The Real Reason The Hotel In Altered Carbon Differs From The Book
Viewers of the Netflix series Altered Carbon who were familiar with author Richard Morgan's novel likely noticed the absence of one important character, someone who would have fit perfectly in Bay City in the year 2384: Jimi Hendrix.
Okay, maybe cyberpunk dystopia isn't the first thing you think of when you hear "Voodoo Chile," but for series protagonist Takeshi Kovacs (Joel Kinnaman in season 1 and Anthony Mackie in season 2), the Hendrix was about as close to home as he could get. In the novel, a sophisticated, somewhat clingy AI based on the guitar god ran an eponymous hotel where Kovacs stayed during his investigation. But when it came time to adapt the property for the screen, the show's team found a significant obstacle in their way: the heirs of Jimi Hendrix.
"The Hendrix estate doesn't license his image for anything that they consider to be violent," showrunner Laeta Kalogridis told Variety. "And our show definitely, as does the book, has some violence."
However, the concept seemed too good to discard entirely, and so Altered Carbon fished about for a new historical figure on which to base the hotel, someone who fit the show's milieu and would make for an interesting scene partner for Kovacs. Bonus points if that person had been dead long enough to avoid any fuss. It eventually landed on the author Edgar Allan Poe (Chris Conner) and installed the master of Victorian horror in The Raven hotel, after his most famous poem.
Why Poe works better than Hendrix for Altered Carbon
Not everyone was thrilled by the change. Morgan told fans in a Facebook Live event that he hated the change, according to The Daily Express. Yet, he admitted that he eventually came around on it, and said that there were ways that Poe and The Raven worked better than Hendrix for his story. More than Hendrix, Poe conjures a certain time period — the early 19th century — and a certain atmosphere, that Gothic foreboding, that draws interesting contrasts with Altered Carbon's gritty future. Not to mention the fact that Poe was a pioneer both of the detective story and of early science fiction, making the man a good match for the genres Altered Carbon explores.

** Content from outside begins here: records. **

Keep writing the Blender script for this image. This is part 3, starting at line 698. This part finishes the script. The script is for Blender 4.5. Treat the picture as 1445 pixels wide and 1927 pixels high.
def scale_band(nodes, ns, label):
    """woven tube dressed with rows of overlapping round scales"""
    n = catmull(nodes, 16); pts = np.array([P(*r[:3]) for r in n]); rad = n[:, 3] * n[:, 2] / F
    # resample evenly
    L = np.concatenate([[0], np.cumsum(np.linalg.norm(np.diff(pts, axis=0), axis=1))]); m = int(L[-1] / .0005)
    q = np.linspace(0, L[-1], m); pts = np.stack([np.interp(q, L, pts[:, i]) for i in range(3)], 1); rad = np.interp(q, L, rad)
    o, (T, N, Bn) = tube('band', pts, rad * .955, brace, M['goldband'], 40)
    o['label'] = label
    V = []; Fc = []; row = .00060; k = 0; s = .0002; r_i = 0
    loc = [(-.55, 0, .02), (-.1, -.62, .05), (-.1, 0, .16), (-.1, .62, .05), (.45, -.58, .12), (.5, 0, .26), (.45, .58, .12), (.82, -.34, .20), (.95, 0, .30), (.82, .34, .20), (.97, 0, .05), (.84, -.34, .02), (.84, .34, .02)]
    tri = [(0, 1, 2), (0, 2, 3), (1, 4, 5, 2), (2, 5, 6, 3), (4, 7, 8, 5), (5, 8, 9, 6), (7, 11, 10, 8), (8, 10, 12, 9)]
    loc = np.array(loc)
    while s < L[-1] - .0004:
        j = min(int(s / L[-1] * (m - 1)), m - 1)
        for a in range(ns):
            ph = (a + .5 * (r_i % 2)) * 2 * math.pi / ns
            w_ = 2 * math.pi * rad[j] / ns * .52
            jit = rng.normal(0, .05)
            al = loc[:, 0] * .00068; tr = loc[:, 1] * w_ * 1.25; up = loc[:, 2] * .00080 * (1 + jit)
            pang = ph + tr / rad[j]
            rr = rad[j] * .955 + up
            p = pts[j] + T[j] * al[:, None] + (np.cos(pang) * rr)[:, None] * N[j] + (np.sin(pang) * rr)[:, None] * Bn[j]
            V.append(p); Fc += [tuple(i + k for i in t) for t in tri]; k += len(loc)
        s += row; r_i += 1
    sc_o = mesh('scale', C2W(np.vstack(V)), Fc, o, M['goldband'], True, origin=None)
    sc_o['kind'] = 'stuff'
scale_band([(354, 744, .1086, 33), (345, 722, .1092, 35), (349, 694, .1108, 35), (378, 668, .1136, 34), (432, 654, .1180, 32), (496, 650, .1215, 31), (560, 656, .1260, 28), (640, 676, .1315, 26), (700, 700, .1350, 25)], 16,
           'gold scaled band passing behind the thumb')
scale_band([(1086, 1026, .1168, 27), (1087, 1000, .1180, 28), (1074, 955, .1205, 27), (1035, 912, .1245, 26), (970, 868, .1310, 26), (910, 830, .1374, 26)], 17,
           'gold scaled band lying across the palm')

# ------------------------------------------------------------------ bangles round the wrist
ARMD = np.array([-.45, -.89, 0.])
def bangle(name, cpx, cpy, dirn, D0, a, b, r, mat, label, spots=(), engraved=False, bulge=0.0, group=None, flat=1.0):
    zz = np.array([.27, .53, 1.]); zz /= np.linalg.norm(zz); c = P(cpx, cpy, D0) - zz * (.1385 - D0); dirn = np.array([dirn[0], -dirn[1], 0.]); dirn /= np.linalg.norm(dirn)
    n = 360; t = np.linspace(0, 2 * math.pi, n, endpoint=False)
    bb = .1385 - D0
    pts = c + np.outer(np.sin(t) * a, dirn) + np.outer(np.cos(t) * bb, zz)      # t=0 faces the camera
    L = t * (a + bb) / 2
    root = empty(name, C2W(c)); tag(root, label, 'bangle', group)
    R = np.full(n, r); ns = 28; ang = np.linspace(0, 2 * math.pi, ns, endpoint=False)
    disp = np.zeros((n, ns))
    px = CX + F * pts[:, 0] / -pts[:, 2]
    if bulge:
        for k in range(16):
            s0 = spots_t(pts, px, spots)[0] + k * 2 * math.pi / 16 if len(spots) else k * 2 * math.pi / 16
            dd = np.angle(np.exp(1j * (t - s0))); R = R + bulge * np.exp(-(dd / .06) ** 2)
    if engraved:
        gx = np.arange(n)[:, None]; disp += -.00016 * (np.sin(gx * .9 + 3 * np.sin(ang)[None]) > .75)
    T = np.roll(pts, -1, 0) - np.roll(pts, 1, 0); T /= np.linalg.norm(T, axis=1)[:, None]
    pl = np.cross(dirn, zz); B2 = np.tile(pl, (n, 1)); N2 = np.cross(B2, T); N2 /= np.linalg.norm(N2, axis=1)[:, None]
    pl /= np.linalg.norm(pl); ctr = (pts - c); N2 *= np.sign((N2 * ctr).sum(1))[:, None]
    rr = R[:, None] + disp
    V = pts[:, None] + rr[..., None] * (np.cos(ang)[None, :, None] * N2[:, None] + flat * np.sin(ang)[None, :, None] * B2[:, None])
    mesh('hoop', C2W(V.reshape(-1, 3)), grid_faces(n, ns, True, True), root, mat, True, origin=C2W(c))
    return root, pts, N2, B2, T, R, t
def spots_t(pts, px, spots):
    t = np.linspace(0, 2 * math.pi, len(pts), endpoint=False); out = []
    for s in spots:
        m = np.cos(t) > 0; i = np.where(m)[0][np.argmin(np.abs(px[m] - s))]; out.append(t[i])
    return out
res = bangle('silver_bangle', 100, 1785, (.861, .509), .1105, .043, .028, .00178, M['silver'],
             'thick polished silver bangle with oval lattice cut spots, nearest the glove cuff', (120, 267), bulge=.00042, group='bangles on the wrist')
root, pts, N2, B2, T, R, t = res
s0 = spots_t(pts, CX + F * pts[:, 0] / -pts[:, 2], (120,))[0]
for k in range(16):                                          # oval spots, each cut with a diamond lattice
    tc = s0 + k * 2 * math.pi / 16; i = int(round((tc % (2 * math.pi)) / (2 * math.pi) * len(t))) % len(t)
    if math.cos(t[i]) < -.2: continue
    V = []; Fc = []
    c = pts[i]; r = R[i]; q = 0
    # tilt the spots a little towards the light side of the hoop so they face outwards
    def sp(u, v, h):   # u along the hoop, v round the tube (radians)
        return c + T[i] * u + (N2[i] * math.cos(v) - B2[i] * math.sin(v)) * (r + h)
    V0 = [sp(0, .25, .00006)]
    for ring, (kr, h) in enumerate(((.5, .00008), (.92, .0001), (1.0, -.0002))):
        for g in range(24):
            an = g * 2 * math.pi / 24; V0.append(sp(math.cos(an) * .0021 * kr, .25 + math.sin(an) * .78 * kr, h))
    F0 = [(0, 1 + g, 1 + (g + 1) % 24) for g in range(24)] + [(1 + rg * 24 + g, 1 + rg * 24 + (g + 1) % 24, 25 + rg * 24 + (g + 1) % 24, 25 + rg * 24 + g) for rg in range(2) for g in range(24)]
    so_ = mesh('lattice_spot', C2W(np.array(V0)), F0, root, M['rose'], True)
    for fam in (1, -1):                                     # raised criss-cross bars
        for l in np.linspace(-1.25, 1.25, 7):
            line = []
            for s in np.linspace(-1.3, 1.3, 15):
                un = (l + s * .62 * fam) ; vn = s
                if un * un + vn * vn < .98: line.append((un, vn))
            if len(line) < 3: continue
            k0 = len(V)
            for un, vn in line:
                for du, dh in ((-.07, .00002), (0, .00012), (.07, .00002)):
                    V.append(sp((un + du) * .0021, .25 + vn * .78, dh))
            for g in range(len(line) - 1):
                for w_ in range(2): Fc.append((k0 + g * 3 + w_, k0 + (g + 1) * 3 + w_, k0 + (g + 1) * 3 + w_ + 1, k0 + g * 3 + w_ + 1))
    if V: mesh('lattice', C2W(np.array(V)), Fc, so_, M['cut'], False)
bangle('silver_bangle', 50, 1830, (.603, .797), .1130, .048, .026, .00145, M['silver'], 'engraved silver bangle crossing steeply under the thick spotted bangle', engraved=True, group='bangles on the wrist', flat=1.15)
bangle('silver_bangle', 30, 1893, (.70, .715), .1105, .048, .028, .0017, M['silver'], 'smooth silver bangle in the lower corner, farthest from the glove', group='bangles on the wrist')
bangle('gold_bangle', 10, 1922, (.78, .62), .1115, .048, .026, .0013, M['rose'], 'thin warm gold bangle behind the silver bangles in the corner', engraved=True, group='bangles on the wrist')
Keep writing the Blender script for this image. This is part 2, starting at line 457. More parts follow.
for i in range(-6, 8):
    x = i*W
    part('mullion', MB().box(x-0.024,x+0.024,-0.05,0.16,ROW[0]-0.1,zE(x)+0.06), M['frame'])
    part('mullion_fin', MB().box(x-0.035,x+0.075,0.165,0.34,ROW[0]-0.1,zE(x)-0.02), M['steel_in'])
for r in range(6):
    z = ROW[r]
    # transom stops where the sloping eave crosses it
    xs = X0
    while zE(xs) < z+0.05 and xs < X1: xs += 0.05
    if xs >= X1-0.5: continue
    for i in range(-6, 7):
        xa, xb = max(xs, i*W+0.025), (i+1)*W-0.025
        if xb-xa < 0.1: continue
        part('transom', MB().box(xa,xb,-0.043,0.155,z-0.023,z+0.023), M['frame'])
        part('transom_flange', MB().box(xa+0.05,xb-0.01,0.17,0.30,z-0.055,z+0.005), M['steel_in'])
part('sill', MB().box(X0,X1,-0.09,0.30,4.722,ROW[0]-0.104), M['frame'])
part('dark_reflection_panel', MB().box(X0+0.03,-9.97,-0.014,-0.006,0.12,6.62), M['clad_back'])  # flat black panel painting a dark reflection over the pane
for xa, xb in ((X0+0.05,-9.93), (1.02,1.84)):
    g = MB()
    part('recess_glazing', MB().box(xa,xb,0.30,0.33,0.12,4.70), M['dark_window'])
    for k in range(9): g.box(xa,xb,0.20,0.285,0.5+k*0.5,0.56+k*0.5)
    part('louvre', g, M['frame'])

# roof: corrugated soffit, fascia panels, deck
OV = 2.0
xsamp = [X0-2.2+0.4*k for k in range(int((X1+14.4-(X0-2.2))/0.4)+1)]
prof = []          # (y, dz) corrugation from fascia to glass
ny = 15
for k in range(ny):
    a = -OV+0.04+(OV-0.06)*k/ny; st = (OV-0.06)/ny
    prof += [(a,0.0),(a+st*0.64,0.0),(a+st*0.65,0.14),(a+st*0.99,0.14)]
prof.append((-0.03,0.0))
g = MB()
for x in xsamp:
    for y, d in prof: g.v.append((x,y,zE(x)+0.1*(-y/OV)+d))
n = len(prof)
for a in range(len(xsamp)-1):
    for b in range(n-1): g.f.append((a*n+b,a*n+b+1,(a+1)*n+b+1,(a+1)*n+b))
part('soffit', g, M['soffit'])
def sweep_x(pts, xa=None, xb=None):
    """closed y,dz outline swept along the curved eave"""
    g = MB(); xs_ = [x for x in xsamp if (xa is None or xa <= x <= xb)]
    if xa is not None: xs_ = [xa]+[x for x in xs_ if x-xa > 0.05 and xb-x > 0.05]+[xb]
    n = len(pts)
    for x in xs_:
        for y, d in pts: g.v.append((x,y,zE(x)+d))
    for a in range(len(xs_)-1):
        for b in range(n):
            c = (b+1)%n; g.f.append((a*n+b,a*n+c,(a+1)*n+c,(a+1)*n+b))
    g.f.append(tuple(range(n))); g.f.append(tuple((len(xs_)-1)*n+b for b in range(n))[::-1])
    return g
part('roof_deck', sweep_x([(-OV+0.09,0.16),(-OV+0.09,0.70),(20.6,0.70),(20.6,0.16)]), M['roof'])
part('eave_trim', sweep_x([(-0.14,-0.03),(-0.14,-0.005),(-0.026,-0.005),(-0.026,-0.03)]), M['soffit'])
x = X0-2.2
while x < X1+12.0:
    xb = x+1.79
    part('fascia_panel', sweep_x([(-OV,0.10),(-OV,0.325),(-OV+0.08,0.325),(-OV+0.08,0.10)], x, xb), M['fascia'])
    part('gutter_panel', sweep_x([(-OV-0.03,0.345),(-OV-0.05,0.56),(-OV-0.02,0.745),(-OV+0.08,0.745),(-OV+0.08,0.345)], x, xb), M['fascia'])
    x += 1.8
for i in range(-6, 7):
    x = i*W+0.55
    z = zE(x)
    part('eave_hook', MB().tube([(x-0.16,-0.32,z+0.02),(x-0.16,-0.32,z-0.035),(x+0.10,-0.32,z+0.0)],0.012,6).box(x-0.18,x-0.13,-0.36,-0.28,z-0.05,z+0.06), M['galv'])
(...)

While the show's violence — including the hotel's ceiling-mounted Gatling guns, which survived the transition from The Hendrix to The Raven — may have disqualified the guitar legend from participating, it's not impossible to convince the Hendrix estate to let you use Jimi in your project. If you really want to see Hendrix on screen in some strange new environment, try 2020's Bill and Ted Face the Music, where the virtuoso (DazMann Still) participates in a guitar-versus-harpsichord battle with Wolfgang Amadeus Mozart (Daniel Dorr) before the pair join the family super band in time to save all existence. Let's see Poe try that.